## Exercise instructions:
Among the lines below, how many carry the string "More"? Reply with a number and nothing else.

— Start of Record excerpts —

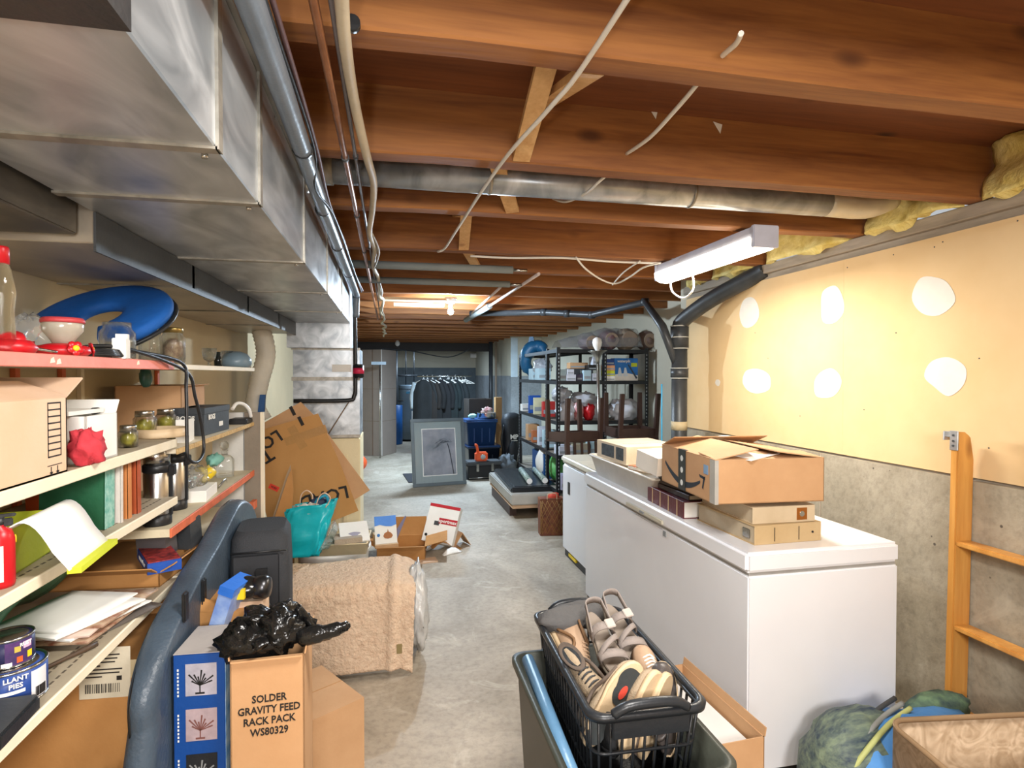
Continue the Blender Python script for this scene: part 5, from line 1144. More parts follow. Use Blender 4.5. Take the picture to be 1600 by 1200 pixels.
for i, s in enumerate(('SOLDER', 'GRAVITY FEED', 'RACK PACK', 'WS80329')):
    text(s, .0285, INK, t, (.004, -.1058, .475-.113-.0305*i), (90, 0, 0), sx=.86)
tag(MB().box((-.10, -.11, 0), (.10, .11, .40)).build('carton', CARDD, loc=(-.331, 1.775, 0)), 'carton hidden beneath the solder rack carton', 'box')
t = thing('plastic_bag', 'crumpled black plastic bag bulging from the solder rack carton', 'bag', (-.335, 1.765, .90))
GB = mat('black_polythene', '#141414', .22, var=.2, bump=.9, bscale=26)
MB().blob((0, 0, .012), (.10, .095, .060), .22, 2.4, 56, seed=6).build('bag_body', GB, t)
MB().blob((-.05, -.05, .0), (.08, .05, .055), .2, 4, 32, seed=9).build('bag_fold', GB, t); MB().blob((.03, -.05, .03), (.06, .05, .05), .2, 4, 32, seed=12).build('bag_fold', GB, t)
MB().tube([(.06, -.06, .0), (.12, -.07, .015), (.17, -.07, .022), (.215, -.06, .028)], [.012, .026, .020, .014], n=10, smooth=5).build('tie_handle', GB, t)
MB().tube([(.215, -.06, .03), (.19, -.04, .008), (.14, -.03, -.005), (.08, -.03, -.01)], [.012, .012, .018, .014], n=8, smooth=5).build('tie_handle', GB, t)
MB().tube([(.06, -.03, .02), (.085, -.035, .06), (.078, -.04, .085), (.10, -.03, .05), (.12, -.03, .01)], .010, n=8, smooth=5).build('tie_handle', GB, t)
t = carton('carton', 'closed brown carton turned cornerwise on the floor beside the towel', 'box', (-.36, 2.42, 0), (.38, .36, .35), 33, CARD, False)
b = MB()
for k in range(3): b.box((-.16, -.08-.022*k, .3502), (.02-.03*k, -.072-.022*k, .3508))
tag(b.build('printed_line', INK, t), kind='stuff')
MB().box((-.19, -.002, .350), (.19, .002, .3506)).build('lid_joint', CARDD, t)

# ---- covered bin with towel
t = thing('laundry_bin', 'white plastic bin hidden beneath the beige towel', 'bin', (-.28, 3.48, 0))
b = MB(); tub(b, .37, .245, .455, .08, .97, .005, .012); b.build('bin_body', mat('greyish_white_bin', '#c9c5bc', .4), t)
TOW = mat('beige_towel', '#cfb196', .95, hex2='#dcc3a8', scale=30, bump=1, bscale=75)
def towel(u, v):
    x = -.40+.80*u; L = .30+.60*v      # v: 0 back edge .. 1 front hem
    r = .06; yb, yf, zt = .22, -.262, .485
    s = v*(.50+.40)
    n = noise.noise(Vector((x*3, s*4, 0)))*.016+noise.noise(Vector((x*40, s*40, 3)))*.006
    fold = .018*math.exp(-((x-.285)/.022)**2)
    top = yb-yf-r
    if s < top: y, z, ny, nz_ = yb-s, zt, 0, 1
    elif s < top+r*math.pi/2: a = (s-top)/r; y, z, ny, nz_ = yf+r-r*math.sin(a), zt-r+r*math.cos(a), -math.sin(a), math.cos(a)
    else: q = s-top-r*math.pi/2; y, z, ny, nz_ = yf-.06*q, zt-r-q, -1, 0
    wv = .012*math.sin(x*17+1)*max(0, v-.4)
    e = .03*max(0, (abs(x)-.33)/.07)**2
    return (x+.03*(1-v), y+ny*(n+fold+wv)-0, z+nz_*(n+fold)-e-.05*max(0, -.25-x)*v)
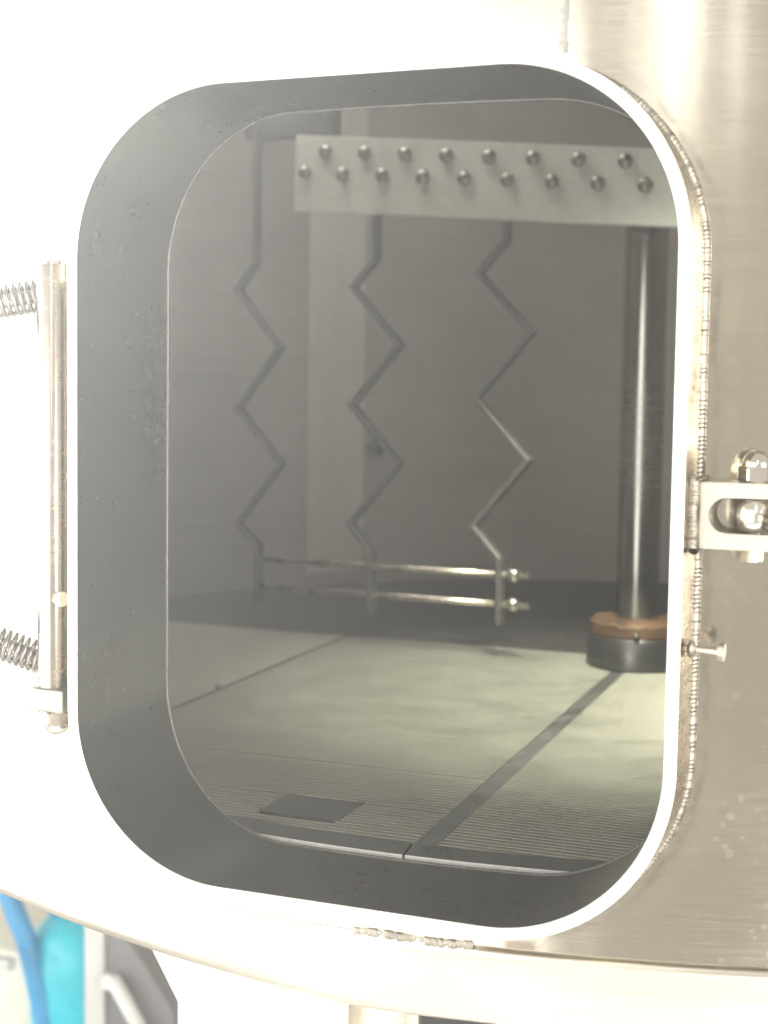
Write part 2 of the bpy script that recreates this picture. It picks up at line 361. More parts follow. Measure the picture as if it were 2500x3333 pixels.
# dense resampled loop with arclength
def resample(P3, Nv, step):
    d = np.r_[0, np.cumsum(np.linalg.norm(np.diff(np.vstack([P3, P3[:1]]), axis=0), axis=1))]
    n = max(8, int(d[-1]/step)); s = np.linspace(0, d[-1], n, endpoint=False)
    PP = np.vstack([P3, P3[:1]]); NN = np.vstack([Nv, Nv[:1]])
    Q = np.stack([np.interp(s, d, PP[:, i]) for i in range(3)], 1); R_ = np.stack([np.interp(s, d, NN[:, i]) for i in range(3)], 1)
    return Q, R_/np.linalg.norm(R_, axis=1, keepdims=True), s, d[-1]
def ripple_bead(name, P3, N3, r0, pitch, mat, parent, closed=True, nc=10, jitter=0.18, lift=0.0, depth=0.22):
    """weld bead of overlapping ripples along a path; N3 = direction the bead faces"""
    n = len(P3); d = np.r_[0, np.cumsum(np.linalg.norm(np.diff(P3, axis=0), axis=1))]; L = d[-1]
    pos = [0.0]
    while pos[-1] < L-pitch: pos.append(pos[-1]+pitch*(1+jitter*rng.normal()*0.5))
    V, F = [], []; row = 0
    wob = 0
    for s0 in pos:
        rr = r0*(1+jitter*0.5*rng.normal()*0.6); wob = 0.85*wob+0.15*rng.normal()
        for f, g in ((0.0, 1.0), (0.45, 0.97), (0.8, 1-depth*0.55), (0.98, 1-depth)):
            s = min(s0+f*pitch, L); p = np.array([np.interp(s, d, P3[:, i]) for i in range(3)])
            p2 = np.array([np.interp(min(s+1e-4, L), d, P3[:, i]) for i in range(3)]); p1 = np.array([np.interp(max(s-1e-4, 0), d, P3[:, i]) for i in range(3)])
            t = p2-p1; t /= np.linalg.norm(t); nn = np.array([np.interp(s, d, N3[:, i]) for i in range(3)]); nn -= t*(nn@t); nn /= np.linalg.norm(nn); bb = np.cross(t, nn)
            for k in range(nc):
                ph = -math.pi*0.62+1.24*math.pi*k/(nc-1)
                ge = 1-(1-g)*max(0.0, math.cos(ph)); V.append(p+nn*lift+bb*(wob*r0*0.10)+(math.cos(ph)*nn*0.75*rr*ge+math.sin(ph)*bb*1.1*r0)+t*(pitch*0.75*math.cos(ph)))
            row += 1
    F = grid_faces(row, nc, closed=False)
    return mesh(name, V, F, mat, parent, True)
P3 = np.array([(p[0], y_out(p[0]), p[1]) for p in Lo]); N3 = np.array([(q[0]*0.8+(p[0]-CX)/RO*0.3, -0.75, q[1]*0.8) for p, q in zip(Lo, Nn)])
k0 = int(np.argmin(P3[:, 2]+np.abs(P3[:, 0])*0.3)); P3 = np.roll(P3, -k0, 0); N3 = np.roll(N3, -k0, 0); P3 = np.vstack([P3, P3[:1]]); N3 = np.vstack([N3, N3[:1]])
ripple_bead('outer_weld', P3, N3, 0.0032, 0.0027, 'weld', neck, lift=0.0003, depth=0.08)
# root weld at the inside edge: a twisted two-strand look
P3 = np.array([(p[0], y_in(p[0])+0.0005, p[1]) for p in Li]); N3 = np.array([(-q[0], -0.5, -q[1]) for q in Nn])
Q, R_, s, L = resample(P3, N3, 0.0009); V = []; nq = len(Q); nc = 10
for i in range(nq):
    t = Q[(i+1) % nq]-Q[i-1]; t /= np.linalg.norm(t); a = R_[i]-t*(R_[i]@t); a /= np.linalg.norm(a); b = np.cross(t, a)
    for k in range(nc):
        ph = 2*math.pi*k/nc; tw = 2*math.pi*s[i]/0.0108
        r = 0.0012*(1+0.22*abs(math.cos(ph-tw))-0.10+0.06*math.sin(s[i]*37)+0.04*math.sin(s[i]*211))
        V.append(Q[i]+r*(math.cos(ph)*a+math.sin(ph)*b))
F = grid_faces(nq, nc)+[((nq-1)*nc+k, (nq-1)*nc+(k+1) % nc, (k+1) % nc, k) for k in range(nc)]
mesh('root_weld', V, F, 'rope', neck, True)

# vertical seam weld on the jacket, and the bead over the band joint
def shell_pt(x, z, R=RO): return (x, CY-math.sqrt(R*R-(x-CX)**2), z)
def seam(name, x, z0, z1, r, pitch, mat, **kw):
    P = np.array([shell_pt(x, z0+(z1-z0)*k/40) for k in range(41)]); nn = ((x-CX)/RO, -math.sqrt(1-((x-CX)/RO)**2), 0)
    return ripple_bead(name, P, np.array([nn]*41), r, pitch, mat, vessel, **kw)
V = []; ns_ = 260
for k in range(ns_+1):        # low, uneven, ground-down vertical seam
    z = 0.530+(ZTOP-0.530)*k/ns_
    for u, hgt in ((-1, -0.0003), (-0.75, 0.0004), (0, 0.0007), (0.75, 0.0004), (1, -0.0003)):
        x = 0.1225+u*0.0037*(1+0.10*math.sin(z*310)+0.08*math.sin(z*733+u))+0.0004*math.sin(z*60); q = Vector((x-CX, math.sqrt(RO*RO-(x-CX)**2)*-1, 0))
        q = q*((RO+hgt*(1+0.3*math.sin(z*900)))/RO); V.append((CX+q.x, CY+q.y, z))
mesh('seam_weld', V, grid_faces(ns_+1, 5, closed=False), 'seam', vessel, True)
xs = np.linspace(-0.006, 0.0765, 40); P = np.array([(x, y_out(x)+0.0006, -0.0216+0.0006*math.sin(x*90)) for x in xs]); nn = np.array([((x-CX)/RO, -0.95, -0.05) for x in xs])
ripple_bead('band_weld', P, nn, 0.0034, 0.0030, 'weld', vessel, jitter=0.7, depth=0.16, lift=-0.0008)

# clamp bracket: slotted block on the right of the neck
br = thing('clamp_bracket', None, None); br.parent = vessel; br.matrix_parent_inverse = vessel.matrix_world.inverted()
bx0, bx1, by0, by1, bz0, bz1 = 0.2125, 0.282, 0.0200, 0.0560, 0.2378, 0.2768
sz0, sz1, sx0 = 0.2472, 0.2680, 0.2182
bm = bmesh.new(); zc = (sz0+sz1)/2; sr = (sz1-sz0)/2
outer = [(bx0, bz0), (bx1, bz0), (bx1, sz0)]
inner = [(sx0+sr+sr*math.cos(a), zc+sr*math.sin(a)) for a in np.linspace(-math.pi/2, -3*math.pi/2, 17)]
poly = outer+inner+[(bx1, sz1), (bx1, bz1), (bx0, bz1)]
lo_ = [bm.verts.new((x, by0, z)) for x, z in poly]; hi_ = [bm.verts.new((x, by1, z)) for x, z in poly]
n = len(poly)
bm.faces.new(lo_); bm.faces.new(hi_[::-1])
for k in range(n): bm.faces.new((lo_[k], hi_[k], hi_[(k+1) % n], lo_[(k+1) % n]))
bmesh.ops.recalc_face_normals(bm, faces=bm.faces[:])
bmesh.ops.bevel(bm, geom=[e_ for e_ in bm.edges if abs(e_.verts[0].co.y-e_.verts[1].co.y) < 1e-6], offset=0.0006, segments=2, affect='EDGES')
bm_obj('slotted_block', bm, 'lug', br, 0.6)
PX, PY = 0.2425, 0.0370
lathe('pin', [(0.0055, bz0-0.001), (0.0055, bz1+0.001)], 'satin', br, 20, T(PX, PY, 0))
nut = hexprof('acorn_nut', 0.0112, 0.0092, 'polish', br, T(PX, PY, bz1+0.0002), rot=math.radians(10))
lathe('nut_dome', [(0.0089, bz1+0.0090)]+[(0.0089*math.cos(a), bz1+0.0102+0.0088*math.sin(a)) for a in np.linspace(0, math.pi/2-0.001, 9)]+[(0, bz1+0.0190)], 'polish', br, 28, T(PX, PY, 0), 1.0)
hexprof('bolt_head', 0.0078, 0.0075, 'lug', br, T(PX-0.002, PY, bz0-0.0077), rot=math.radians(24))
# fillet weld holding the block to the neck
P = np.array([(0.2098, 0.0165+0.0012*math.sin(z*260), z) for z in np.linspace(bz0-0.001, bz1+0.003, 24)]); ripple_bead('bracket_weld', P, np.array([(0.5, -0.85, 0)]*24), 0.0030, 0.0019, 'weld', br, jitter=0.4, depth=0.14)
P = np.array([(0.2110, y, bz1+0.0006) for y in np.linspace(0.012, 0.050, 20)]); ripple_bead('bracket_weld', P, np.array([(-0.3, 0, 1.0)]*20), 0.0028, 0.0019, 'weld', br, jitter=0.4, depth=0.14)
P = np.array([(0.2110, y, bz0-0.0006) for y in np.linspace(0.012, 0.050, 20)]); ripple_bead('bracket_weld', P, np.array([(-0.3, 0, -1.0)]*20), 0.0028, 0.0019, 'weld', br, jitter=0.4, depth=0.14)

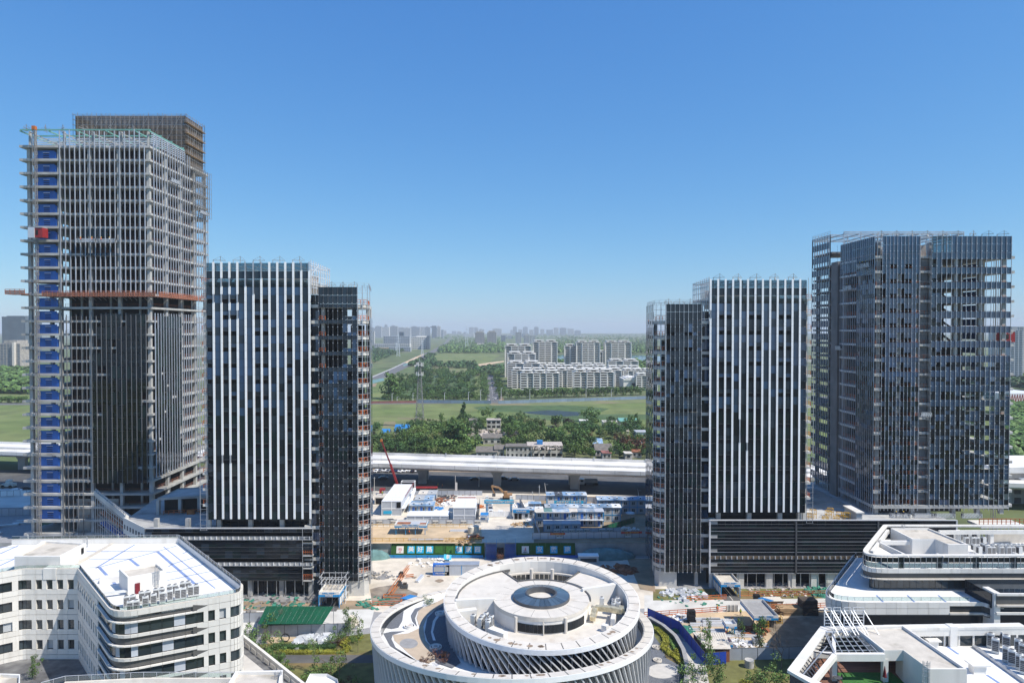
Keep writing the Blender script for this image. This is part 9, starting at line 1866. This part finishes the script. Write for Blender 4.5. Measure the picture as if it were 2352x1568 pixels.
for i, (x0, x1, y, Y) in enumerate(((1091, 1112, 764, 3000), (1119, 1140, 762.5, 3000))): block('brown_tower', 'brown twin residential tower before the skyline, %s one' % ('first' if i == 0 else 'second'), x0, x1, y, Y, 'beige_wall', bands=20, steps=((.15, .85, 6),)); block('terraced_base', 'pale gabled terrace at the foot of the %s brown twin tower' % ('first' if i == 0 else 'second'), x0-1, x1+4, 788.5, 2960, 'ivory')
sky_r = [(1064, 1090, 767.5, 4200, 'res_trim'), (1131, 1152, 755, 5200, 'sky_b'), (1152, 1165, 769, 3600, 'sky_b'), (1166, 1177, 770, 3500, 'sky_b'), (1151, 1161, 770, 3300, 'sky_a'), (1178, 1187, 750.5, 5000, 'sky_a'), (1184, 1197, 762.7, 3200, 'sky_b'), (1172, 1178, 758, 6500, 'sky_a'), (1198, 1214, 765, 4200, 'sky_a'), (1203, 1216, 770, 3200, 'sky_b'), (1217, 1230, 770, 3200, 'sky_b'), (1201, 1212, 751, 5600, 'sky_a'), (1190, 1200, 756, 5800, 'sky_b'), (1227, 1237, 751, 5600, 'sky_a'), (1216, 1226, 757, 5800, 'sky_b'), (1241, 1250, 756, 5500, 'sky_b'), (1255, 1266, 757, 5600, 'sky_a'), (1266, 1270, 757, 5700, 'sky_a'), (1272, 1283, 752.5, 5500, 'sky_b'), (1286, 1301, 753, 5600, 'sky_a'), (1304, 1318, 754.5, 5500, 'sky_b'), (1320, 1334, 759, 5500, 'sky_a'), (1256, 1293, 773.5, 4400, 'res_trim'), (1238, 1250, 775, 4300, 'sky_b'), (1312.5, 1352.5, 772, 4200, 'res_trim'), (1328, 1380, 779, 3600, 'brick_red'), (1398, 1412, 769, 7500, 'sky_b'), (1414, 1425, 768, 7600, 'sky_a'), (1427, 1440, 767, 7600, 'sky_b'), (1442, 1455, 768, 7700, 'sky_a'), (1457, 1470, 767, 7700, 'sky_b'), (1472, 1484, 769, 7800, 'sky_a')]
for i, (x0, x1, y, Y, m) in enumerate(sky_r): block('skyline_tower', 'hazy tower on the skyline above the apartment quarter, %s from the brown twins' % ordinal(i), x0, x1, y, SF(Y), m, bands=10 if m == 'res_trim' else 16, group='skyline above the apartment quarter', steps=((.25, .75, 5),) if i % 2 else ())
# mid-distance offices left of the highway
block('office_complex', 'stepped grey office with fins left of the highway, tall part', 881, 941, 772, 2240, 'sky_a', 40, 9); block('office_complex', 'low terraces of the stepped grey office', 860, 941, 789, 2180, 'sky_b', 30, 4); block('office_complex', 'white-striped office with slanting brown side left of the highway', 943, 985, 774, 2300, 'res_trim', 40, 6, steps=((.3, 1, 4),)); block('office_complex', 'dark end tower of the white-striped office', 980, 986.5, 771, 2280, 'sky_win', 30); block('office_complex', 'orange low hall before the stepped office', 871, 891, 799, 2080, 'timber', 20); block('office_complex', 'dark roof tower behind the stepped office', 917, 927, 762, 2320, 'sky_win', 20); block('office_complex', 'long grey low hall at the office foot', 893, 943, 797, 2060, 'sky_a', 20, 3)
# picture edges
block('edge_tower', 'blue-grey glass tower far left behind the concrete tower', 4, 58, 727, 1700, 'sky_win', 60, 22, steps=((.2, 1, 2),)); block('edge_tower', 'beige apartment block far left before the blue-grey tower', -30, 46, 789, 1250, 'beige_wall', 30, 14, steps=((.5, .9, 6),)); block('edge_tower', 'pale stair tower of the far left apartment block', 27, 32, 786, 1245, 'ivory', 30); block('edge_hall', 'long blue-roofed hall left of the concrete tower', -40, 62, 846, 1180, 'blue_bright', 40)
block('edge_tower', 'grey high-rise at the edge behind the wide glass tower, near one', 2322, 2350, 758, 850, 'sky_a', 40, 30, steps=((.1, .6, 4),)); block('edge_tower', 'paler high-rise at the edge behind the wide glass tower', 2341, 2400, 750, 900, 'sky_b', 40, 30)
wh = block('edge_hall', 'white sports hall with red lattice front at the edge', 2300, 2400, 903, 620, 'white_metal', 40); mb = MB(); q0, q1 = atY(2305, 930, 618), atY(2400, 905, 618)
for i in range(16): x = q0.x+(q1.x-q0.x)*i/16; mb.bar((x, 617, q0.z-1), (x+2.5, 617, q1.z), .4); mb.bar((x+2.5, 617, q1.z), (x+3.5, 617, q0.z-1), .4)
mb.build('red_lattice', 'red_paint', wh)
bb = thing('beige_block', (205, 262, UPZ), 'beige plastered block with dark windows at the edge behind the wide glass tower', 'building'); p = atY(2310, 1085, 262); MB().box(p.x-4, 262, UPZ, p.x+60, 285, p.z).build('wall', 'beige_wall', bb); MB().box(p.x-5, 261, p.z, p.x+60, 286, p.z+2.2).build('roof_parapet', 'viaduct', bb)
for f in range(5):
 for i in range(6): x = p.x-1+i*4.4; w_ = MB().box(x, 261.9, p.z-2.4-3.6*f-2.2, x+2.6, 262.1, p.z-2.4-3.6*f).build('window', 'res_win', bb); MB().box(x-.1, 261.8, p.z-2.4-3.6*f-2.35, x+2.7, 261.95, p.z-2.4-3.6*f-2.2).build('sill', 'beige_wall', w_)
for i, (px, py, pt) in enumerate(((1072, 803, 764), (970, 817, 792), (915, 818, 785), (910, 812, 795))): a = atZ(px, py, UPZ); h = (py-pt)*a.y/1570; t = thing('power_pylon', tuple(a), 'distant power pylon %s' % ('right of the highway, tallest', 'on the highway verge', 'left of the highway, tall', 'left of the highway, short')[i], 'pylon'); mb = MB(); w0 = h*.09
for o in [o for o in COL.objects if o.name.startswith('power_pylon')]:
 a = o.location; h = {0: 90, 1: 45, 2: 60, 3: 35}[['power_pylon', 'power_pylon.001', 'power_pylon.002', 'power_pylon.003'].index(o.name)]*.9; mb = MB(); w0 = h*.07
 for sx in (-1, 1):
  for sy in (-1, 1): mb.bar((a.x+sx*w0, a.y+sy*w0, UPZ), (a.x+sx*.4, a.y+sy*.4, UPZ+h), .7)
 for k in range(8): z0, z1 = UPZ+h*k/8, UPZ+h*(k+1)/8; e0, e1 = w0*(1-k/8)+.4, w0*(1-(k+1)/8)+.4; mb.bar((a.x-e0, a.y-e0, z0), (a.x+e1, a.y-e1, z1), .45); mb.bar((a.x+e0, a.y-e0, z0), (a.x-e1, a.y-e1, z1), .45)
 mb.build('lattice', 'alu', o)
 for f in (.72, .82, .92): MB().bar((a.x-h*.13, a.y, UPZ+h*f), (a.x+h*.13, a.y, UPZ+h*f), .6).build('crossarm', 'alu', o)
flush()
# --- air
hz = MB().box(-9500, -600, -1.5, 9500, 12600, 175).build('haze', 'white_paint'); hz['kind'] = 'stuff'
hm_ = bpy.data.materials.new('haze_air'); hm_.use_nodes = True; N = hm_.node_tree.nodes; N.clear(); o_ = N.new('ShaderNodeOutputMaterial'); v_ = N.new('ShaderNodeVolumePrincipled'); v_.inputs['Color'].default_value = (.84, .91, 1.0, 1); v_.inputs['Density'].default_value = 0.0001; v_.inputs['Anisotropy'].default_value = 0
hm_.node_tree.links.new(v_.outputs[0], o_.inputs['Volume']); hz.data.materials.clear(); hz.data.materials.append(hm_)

— End of Record excerpts —

## Response to the task:
2